::: RECORDS FOR PROCESSING
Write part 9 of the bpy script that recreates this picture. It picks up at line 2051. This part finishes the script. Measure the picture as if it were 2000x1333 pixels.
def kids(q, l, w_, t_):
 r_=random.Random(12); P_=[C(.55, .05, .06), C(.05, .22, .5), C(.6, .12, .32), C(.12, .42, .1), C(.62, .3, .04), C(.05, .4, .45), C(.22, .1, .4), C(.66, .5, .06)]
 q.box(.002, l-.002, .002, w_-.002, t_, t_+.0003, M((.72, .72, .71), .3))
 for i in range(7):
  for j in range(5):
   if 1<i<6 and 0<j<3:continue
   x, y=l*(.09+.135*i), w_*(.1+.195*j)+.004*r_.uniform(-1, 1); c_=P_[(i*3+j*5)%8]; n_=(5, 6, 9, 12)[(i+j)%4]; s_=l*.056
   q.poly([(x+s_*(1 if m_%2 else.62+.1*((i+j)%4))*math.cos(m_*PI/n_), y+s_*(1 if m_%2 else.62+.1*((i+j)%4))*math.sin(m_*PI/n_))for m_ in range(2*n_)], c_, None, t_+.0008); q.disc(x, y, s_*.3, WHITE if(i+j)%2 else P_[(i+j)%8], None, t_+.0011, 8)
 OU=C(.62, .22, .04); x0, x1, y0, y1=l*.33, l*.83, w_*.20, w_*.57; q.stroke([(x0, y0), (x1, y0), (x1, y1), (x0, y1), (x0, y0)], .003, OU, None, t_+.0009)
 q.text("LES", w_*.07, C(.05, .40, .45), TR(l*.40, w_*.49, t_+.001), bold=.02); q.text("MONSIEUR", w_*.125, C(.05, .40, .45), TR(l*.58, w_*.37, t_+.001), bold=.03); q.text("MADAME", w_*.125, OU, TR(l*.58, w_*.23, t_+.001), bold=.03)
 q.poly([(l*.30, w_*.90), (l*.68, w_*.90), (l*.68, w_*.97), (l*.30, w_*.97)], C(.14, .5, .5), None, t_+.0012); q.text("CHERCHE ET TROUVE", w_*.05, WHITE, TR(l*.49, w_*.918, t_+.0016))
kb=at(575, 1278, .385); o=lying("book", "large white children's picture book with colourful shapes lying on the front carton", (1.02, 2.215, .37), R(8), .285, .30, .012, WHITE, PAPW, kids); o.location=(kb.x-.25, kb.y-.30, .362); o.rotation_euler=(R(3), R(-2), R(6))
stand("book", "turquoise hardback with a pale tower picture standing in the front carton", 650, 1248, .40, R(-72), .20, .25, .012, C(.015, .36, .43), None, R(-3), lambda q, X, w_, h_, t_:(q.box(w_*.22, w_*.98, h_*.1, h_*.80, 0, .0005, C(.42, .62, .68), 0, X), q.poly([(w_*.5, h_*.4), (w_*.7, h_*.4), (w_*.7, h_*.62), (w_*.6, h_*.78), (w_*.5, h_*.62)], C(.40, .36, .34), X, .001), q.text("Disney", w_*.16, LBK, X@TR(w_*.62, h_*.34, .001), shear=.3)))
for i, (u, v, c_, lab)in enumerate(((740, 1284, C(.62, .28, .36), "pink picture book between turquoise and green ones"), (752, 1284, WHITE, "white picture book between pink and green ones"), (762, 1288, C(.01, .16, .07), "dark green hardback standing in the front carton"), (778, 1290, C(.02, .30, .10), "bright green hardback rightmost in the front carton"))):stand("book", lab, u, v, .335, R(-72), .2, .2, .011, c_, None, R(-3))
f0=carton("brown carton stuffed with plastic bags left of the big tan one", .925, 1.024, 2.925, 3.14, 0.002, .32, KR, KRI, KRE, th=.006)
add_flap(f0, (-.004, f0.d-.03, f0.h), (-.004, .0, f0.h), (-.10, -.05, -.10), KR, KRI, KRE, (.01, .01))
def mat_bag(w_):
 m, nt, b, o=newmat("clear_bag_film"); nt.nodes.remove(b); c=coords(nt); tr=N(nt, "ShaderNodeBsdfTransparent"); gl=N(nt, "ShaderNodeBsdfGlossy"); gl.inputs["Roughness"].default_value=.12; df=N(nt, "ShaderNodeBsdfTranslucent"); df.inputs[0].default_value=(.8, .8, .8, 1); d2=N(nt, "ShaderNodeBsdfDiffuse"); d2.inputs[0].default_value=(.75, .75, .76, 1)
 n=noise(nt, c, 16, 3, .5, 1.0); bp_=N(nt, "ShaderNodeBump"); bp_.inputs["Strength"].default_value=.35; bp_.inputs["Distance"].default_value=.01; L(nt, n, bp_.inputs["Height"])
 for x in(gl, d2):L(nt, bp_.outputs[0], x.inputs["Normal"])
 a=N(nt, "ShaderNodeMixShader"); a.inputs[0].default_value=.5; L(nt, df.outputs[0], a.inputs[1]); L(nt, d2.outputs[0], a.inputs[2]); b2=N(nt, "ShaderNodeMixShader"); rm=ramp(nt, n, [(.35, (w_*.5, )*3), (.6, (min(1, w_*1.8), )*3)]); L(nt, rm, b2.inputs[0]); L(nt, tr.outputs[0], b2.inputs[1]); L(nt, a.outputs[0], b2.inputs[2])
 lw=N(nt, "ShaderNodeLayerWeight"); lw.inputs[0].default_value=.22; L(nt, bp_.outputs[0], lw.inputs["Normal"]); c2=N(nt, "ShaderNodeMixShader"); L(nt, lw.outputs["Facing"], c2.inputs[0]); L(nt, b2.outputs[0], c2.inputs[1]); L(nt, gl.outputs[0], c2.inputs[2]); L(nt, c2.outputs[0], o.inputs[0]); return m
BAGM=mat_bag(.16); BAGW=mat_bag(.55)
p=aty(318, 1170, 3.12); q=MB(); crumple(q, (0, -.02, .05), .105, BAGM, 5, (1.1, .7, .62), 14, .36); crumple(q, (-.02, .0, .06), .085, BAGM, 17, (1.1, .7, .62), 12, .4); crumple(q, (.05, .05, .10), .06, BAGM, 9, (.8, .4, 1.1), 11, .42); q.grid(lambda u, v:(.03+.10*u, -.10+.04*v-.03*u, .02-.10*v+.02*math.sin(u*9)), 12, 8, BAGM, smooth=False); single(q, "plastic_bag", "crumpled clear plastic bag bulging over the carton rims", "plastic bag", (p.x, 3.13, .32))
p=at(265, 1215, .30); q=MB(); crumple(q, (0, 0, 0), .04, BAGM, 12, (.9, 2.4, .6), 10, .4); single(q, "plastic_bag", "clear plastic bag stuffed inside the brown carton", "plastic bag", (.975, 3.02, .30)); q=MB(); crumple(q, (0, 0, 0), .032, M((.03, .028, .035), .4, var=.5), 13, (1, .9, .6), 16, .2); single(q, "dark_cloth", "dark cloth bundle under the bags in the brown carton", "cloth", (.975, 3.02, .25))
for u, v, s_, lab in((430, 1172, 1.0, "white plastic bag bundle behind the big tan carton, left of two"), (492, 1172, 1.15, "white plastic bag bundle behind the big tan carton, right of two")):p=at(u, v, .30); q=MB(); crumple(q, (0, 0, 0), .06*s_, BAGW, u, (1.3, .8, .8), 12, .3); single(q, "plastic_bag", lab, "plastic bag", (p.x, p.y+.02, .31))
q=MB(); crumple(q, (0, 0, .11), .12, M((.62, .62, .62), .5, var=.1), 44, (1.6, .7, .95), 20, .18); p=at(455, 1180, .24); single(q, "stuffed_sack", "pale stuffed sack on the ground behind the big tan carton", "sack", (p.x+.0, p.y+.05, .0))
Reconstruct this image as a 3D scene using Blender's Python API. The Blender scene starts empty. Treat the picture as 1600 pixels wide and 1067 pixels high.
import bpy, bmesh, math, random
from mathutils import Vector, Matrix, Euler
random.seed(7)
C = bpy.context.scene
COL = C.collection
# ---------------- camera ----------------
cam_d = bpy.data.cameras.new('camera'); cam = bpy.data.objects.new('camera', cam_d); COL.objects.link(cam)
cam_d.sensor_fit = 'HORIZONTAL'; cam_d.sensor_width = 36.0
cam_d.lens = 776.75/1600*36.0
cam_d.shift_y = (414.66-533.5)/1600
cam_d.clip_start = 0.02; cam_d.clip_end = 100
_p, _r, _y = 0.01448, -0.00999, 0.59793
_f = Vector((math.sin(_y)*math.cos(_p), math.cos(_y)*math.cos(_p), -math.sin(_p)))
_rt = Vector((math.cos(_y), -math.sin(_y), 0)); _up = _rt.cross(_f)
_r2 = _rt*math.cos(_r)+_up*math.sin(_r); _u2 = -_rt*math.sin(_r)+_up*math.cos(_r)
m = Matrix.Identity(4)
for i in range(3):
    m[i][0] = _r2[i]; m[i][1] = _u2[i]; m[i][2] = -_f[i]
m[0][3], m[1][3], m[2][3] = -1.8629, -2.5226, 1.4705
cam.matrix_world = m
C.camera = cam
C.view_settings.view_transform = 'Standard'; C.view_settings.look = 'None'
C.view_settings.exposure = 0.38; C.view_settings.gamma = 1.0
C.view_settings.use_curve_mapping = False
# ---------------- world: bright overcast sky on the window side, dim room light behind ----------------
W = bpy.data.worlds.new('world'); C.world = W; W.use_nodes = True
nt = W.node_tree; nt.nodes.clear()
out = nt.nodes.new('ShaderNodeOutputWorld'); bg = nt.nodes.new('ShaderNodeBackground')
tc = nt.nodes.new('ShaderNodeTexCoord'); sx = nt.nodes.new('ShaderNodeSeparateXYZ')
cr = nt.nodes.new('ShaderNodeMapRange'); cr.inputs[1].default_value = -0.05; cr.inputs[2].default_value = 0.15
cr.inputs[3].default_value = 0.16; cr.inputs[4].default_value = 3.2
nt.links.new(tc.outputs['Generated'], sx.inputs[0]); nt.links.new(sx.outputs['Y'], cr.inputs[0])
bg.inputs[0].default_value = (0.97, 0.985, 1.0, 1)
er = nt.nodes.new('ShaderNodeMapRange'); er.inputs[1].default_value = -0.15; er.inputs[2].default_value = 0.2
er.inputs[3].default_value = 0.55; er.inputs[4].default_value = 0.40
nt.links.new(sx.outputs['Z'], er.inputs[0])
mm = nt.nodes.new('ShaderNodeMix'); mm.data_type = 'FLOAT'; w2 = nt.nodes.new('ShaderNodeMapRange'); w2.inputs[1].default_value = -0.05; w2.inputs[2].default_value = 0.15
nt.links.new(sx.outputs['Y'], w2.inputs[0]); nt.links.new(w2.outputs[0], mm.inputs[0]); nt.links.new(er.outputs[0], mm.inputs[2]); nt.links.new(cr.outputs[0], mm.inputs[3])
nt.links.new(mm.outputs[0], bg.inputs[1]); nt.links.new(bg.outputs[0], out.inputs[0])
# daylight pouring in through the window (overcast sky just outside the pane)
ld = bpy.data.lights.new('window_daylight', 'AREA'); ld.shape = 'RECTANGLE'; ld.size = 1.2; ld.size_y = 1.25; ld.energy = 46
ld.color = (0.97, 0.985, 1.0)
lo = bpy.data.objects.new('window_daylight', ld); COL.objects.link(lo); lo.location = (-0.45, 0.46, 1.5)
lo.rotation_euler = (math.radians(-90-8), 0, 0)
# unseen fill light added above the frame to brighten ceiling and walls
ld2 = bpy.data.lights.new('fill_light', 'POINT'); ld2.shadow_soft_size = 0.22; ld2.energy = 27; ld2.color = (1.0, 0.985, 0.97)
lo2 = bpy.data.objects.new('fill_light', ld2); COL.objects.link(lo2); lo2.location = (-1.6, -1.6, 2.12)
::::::
Which lines hold the word "this"? Copy all of them.

## WRITTEN ANSWER:
Write part 9 of the bpy script that recreates this picture. It picks up at line 2051. This part finishes the script. Measure the picture as if it were 2000x1333 pixels.
Reconstruct this image as a 3D scene using Blender's Python API. The Blender scene starts empty. Treat the picture as 1600 pixels wide and 1067 pixels high.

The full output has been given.